Not so much personal as practical grooming….

by Pseud O'Nym

I write this within the last five minutes of having returned home from a visit to the hairdressers. Now, as most of you will know from your own personal experience of follicle folly, this can be a depressing experience. You enter the hairdressers with a sense of unbounded optimism and a clear set of instructions, cogently impart them to the hairdresser, who intimates to you that they’ve understood them only for them to then demonstrate they haven’t. You sit there, fuming because with the first few snips you’re both aware that a point of no return has been crossed. As irreversible as it is inevitable, you are all too aware that when they’ve finished and show you the back of your head in that mirror, you find nowhere else, and ask you what you think, that you’ll lie through gritted teeth to hasten your arrival home. Once there, you’ll stand in front of the mirror attempting to salvage something halfway decent out of it. And don’t tell me you haven’t because we all have, it’s just that no one admits to it. Because there’s no ombudsman for hairdressers, there’s nothing you can do, they can’t very well make it how it was. And if there was an ombudsman for hairdressers would it be called ‘Ofcut’?

My own experience was not of the usual coiffured calamity of days gone by. With nostalgic affection I look back on my skinhead, my perm, my wedge with highlights….thankfully no photographic evidence exists of these and my many other trichological misadventures which ended up playing tricks on me. Back when the hair that was cut off didn’t land in the gown and serve as a harsh reminder of the passing years, acting like a colour chart of ageing, going from light to dark and then light again. Equally cruel were the photographs of the models on the walls, not only because they were a triumph of optimism that the hairdresser couldn’t deliver upon, but also one knew that one couldn’t afford such rash experimentation. I can’t begin to imagine what goes through the mind of a style conscious old person. Or perhaps it’s more that I don’t want to, because one day I’ll be that old person sitting in the chair looking into a mirror only to get a reflection of recrimination looking back at me.

And wondering where the scissors are going, if the hairdresser near me who used try and perfect his updated version of Sweeney Todd barbering was anything to go by. To a soundtrack of banging techno, he’d flounce around behind me as if he was in a club and then – snip – he’d cut something off. You couldn’t see from where because he was dancing around you in a frankly alarming blur. You went there for a haircut but what you got was hair-raising. Outwardly, one feigned nonchalant indifference to his carrying on but inwardly one was shrieking ‘I pay you earth pounds to cut my hair and not my throat. You cavorting around me like a raver buzzing off his tits whilst clutching a pair of scissors is hardly the Vidal Sassoon School of Hairdressing.’
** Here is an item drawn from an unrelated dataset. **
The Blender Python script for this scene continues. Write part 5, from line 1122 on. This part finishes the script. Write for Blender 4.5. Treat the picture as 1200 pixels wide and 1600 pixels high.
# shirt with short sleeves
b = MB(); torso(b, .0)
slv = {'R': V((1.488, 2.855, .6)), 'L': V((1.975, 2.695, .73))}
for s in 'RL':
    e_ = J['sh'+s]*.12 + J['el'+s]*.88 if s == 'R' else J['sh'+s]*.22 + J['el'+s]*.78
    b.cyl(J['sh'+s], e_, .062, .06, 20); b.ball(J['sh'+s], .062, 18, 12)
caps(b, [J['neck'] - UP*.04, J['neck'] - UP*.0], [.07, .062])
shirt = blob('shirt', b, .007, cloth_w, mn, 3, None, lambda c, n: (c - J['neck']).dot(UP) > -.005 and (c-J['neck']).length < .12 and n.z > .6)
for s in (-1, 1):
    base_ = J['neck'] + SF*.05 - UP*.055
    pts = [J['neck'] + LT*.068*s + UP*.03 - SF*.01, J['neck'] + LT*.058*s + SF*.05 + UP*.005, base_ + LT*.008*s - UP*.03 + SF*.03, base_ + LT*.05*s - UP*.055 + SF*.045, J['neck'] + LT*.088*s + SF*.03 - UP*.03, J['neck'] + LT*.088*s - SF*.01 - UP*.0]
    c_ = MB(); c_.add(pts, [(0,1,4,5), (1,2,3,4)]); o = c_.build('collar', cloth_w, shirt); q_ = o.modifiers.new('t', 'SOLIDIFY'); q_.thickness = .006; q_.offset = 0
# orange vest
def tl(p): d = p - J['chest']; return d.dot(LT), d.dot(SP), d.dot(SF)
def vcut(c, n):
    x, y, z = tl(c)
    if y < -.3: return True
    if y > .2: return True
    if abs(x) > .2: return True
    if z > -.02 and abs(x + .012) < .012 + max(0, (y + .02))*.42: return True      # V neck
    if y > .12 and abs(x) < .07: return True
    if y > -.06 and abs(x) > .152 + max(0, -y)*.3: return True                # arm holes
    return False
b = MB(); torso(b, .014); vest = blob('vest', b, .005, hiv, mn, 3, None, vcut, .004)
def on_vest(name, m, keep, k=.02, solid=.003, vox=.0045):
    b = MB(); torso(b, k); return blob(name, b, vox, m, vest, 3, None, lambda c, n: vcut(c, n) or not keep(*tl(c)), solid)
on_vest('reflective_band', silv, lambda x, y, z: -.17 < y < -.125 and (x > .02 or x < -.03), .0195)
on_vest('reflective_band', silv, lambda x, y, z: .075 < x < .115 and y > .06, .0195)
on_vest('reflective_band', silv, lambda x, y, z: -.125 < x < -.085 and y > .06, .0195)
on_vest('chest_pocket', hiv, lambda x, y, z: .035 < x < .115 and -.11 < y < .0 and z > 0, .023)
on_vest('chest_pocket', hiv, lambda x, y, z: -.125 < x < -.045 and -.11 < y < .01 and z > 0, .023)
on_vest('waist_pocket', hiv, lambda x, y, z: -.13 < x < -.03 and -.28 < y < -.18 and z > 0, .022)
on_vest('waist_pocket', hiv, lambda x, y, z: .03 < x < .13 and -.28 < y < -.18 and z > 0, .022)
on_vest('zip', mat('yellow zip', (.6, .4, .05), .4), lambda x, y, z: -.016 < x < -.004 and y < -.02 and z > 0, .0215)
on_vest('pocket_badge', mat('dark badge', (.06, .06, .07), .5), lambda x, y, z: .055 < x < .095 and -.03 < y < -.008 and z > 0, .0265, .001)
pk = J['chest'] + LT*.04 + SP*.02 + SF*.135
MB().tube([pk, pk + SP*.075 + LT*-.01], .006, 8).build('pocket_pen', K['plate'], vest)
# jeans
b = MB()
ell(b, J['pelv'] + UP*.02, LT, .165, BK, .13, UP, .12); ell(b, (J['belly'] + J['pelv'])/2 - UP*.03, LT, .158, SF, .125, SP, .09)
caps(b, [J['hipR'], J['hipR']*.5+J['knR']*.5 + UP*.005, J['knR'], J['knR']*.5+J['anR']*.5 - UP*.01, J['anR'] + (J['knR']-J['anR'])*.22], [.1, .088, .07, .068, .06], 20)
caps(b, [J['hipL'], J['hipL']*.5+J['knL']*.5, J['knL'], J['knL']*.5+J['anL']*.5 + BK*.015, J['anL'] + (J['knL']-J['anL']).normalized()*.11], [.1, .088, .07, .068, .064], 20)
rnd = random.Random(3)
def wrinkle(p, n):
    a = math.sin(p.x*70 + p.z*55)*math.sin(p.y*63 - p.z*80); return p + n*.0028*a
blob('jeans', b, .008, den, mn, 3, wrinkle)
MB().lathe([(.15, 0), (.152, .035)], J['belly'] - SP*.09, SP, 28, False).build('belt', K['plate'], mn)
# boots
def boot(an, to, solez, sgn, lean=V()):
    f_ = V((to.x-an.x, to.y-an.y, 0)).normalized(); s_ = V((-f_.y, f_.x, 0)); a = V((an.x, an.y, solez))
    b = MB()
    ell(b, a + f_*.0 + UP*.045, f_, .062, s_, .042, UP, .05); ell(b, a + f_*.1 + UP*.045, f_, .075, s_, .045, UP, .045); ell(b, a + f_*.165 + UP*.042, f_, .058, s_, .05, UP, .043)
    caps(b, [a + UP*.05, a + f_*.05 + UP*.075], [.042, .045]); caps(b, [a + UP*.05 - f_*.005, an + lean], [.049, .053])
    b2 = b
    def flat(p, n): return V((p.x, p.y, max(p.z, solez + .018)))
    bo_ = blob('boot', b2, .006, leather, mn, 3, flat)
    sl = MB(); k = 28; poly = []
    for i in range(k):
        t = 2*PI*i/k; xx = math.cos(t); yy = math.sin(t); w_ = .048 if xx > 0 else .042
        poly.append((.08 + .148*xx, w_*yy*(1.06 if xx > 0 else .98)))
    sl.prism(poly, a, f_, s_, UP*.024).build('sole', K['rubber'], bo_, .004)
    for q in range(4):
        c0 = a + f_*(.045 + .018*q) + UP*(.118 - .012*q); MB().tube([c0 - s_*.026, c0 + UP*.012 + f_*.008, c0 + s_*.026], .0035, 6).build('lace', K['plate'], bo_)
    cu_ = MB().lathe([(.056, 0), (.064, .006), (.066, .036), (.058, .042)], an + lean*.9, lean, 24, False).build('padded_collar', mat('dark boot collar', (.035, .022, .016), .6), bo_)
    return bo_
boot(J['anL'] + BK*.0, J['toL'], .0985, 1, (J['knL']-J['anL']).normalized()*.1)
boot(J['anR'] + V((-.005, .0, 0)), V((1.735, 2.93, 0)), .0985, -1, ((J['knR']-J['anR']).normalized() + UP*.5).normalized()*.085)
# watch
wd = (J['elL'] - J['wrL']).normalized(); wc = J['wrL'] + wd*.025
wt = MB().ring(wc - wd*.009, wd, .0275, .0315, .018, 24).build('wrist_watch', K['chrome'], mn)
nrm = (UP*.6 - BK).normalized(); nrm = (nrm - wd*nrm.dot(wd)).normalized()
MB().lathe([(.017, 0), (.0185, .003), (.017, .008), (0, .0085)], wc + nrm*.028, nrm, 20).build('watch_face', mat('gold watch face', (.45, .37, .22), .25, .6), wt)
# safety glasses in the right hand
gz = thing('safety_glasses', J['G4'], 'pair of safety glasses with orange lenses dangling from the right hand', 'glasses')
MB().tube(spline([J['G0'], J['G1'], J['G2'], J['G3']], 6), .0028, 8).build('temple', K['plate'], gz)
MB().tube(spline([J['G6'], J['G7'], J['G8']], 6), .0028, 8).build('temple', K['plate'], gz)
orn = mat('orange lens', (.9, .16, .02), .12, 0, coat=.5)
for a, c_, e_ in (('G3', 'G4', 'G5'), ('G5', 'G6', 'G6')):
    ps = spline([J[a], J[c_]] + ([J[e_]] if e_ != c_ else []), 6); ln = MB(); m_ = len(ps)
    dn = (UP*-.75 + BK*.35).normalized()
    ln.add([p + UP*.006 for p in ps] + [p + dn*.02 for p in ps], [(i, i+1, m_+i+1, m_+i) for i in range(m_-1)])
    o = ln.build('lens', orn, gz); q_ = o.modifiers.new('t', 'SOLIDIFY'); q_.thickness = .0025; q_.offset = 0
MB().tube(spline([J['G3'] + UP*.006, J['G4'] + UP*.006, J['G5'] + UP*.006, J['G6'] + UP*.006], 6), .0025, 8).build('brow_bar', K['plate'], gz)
But today I had a haircut dictated by circumstance, namely the Bell’s Palsy, more specifically the eye patch. The eye patch, which has the benefit of securing my assorted eye paraphernalia in place, but unfortunately because it has an elasticated band, leaves a tramline in my hair. Actually no, not a tramline. Imagine a valley with a dried up river coursing it’s way through it. Well my hair is the valley and the elasticated band the dried up river. This means that my hair looks more unkempt than it normally does. And given that on Monday I’m going to indulge in one of England’s greatest gifts to civilisation, namely afternoon tea at a top London hotel, my hair doesn’t need to look like something the cat dragged in.

Anyone who says afternoon tea isn’t A VERY GOOD THING INDEED clearly hasn’t had one, or if they have had one then it wasn’t any good. I mean, scrumptious sandwiches and even more scrumptious cakes served with unobtrusive efficiency in wonderful settings. Really, how can any sentient being not enjoy that?

I didn’t overly relish the prospect of my hair doing a creditable impersonation of a wearable art installation atop my scalp, entitled ’Delusional Optimism In A Wind Tunnel.’ But given the rather exasperating circumstances I have to work with, my preferred choice – a short back and sides – isn’t really an option. Thanks to my lack of fine motor skills, neatly combing my hair and getting a precise parting just isn’t going to happen. Unless, of course the parting parts company with any accepted notion of what a neat parting on a short back and sides actually means.

So my haircuts have, since my brain injury, been determined by necessity, in this case the overarching desire not to look like a plum. Which isn’t an ideal state of affairs but then neither was brain injury. Therefore I decide upon the most practical hairstyle and not the preferred one. But hey, it’s all for a good cause.

(This so isn’t the thing I’d normally do but hey it’s my blog! So to prove that this is the exception that proves the rule I’d like to give a big shout out to Emily, who stayed at our house this week and who informs me that she reads my blog on her ‘phone.)

And just in case you’re wondering, I got a Number Two crop all over, which is, to save anyone else the trouble of thinking it, highly appropriate. A Number Two for a Number Two!